I found this one at Golden Oldies in 1997, after a long dry spell without finding any of the Laff albums for a while. This cover shows Richard as a stablehand, putting a shoe on a horse, which doesn't seem to tie in with any of his movies. Then there was a reissue of this in 1982 with a different album cover and title: "Show Biz".
This would be the start of the Laff albums using different sources for material, often in the middle of a routine, or even before one was over.
"Prison Play" from the first album opens up side one, but nothing new, or anything different. The rest of the album side is also from the Troubadour, but in slightly lesser quality audio. He talks about feeling really energetic and juiced up ("I Feel"), then it cuts into his days growing up with the gangs on the back streets of Peoria, this routine being one where all the smaller guys gather up to watch the bigger guys have it out. Then it goes into a bit about being in jail and getting beaten up by one of the officers for stepping out of the chow line: "He didn't call me a nigger or nothin', 'cause there was a lot of colored cats hangin' around...he said things like, "Y-y-y-you dark person!".

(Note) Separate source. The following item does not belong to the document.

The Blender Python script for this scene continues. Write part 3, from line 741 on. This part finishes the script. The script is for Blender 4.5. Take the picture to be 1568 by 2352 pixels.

Side two opens up with the opening part of the "Wattstax Monolouge", recorded at the Summit club in 1972, but with laughter edited in from another source, as the original source sounds like there's only a handful of people around him. Then it goes into the "TV Panel Show" routine (under the name "Black Nationalist") from the first album, same edits and all. After that, it goes into the middle of the famous "Wino & Junkie" routine, a bit about an angry father in the the neighborhood warning all the guys to stay away from his daughter, and then a bit about a TV show they used to watch in the old days, featuring an old singing cowboy, accompanying himself with a battered, out-of-tune guitar. (A better version of this can be found on The Wizard Of Comedy ).